> _WHAT NEEDS TO BE DONE_
Only the lines from the start of the data to the line containing "from mathutils import Matrix, Vector", both included, should be output, exactly and without pictures.

> _RECORDS FOR THE EXERCISE_
►
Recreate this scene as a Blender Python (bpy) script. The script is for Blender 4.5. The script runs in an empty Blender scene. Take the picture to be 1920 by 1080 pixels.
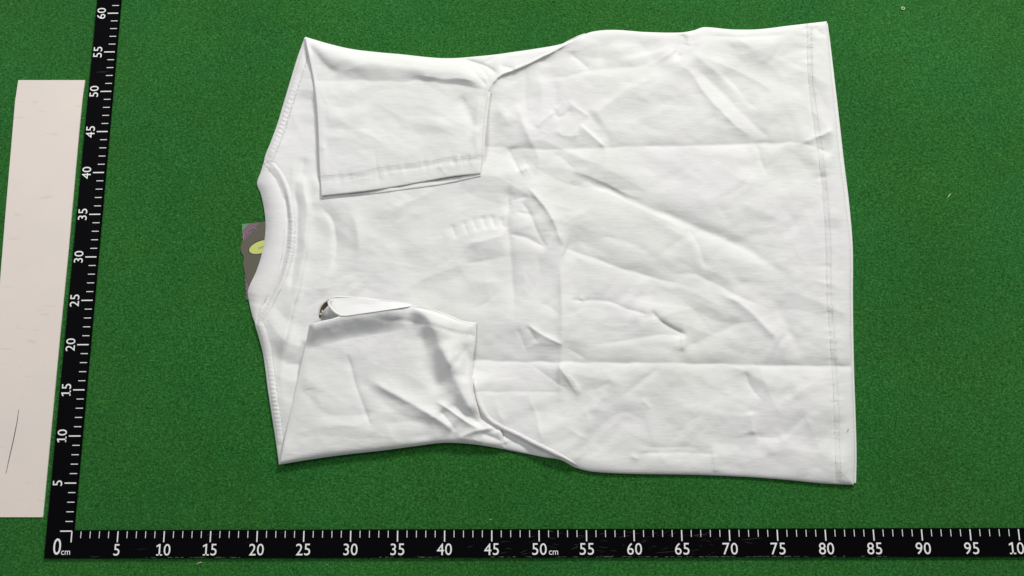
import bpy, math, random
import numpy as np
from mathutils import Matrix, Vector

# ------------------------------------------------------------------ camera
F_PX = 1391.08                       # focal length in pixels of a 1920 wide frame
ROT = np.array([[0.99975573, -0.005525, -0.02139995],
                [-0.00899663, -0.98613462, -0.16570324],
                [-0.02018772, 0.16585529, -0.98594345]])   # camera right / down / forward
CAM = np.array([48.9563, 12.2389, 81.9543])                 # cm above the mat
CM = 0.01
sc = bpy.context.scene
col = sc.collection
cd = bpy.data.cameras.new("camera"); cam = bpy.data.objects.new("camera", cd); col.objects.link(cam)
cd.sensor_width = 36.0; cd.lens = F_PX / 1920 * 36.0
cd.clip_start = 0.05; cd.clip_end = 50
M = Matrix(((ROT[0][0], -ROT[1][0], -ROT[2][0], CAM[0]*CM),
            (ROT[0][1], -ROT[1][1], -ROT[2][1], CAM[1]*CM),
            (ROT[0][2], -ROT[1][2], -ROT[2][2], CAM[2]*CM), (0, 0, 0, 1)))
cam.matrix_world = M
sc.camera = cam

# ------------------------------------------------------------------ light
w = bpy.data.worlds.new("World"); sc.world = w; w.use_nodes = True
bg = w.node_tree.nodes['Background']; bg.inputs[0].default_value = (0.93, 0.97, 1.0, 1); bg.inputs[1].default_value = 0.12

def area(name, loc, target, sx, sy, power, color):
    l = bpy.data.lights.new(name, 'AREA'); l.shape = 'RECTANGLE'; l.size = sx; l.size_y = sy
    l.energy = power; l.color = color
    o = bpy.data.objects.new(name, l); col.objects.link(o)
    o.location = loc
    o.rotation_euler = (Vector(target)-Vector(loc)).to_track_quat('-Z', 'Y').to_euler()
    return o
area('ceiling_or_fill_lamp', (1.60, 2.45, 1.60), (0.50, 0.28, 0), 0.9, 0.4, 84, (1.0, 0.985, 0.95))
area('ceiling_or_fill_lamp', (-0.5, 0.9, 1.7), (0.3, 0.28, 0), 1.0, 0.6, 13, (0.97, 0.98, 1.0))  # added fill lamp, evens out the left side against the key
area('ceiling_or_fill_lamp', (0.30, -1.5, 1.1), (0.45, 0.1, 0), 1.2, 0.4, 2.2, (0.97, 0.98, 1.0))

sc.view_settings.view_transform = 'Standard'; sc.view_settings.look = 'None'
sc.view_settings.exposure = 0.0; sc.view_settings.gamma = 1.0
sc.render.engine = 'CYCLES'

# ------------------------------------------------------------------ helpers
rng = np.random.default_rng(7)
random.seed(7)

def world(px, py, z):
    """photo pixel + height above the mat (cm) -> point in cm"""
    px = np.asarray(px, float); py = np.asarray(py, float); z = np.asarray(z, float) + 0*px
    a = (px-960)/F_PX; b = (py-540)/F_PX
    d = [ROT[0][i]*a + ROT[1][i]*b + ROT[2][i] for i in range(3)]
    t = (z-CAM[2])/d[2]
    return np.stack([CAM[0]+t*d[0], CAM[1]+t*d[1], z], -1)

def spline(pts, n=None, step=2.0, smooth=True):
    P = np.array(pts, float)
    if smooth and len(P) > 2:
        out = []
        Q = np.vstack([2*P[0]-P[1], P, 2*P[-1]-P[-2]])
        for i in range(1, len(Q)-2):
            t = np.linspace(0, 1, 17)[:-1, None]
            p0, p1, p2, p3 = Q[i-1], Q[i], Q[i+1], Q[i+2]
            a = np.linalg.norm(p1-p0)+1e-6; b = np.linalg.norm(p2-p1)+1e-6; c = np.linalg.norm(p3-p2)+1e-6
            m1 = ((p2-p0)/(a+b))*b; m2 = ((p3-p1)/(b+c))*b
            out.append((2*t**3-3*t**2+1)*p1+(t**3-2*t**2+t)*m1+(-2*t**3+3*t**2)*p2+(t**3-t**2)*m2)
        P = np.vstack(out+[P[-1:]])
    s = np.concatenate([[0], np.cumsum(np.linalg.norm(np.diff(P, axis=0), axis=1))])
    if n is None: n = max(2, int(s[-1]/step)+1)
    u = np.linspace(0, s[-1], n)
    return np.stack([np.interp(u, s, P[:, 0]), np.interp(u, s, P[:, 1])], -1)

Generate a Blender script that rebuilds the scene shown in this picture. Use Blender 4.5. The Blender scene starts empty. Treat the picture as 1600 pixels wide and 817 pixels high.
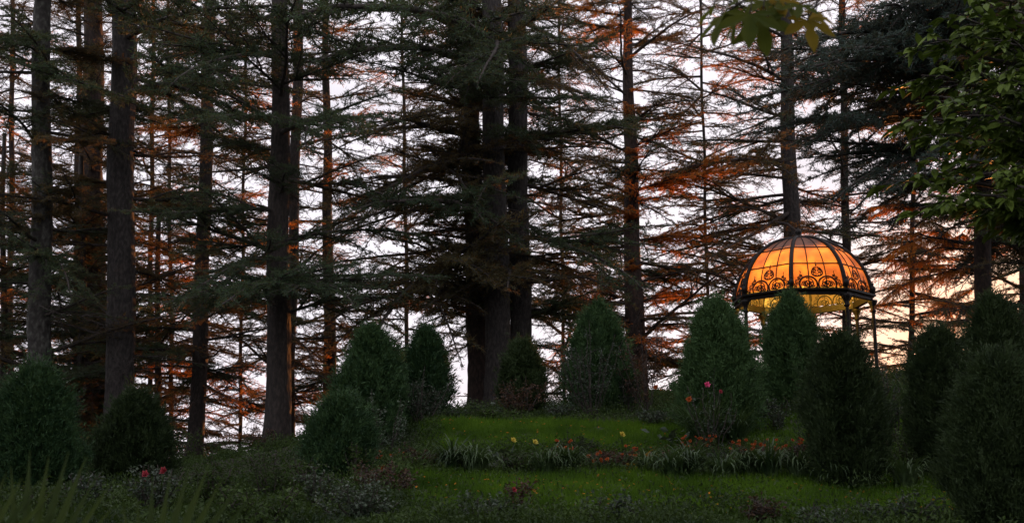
◄
> _FULL OUTPUT_
Recreate this scene as a Blender Python (bpy) script. The script is for Blender 4.5. The script runs in an empty Blender scene. Take the picture to be 1920 by 1080 pixels.
import bpy, math, random
import numpy as np
from mathutils import Matrix, Vector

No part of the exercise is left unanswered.